#### RECORDS SUPPLIED ####

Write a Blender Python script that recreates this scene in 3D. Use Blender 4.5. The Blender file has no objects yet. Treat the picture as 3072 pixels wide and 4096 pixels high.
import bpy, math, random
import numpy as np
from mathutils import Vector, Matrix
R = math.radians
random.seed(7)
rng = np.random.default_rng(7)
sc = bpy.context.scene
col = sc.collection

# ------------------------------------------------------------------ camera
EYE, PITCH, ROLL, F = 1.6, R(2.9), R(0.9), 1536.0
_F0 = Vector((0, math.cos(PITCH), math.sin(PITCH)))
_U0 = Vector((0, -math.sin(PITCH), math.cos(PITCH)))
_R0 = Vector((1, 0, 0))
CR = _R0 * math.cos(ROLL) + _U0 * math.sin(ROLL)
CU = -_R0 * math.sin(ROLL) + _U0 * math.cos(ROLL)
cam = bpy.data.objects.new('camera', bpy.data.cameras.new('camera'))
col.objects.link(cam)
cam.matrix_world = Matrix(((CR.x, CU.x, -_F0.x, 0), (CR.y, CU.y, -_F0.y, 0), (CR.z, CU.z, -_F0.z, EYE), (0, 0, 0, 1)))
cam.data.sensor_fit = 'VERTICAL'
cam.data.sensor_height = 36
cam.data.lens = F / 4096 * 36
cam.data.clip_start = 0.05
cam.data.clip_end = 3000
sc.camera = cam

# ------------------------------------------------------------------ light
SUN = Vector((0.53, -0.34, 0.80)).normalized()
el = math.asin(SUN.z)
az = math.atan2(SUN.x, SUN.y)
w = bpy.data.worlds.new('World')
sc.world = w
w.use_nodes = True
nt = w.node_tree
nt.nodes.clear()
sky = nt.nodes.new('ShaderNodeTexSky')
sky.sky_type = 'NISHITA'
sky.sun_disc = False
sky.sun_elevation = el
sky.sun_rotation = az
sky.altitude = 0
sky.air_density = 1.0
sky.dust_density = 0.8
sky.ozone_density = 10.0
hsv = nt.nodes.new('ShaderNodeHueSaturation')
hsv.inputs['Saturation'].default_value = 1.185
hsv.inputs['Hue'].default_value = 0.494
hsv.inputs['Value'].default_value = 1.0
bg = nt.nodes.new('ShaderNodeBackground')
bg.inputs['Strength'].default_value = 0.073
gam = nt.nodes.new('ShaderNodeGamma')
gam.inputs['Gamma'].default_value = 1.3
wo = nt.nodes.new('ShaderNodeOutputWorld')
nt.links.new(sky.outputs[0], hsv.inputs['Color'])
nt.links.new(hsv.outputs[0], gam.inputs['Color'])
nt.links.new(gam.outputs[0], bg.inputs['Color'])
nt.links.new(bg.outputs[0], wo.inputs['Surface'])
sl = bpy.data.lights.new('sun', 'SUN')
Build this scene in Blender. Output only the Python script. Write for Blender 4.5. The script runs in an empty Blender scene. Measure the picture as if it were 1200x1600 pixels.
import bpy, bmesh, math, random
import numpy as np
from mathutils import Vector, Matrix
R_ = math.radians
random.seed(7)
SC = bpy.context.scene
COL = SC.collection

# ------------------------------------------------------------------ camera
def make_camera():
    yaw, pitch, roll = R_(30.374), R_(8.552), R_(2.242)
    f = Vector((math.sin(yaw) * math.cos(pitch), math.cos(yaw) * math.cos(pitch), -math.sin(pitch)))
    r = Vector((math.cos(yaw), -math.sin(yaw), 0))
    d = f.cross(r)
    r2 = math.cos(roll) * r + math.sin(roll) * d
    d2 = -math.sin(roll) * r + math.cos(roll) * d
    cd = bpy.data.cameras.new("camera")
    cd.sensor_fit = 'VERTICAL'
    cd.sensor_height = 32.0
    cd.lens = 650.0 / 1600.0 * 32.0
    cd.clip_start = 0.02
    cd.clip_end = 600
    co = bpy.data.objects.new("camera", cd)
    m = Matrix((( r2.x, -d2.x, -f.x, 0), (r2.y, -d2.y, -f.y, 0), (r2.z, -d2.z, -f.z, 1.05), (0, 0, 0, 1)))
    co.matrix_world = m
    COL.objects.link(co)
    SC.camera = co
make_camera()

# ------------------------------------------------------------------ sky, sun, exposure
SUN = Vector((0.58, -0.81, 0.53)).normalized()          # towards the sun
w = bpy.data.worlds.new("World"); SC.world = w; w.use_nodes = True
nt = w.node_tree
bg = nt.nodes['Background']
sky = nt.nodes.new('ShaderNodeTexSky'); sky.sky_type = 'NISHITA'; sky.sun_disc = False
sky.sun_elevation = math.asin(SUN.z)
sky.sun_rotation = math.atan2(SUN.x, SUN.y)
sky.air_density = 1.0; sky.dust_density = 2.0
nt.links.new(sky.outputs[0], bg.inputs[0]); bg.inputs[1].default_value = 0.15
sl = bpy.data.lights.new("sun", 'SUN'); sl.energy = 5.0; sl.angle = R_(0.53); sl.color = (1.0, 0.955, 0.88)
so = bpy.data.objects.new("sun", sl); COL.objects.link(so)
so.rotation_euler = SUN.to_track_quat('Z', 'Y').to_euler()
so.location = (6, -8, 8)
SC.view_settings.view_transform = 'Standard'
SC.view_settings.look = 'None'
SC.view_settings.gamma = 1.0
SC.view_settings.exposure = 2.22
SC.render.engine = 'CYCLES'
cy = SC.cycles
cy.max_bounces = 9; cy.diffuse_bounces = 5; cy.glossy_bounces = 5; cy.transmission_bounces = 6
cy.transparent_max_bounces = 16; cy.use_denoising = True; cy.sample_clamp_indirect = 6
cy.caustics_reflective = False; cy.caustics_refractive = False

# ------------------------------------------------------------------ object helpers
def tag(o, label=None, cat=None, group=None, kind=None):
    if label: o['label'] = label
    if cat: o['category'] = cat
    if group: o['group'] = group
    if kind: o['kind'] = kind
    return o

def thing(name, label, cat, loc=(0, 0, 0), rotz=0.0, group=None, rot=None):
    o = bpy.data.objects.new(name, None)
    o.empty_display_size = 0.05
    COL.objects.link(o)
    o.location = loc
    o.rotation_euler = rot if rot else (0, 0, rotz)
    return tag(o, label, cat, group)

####

- [STATED EXERCISE]
Only the lines from the top of the data through the line that contains "sc.camera = cam" should be quoted, exactly as they stand.

- [WRITTEN RESPONSE]
Write a Blender Python script that recreates this scene in 3D. Use Blender 4.5. The Blender file has no objects yet. Treat the picture as 3072 pixels wide and 4096 pixels high.
import bpy, math, random
import numpy as np
from mathutils import Vector, Matrix
R = math.radians
random.seed(7)
rng = np.random.default_rng(7)
sc = bpy.context.scene
col = sc.collection

# ------------------------------------------------------------------ camera
EYE, PITCH, ROLL, F = 1.6, R(2.9), R(0.9), 1536.0
_F0 = Vector((0, math.cos(PITCH), math.sin(PITCH)))
_U0 = Vector((0, -math.sin(PITCH), math.cos(PITCH)))
_R0 = Vector((1, 0, 0))
CR = _R0 * math.cos(ROLL) + _U0 * math.sin(ROLL)
CU = -_R0 * math.sin(ROLL) + _U0 * math.cos(ROLL)
cam = bpy.data.objects.new('camera', bpy.data.cameras.new('camera'))
col.objects.link(cam)
cam.matrix_world = Matrix(((CR.x, CU.x, -_F0.x, 0), (CR.y, CU.y, -_F0.y, 0), (CR.z, CU.z, -_F0.z, EYE), (0, 0, 0, 1)))
cam.data.sensor_fit = 'VERTICAL'
cam.data.sensor_height = 36
cam.data.lens = F / 4096 * 36
cam.data.clip_start = 0.05
cam.data.clip_end = 3000
sc.camera = cam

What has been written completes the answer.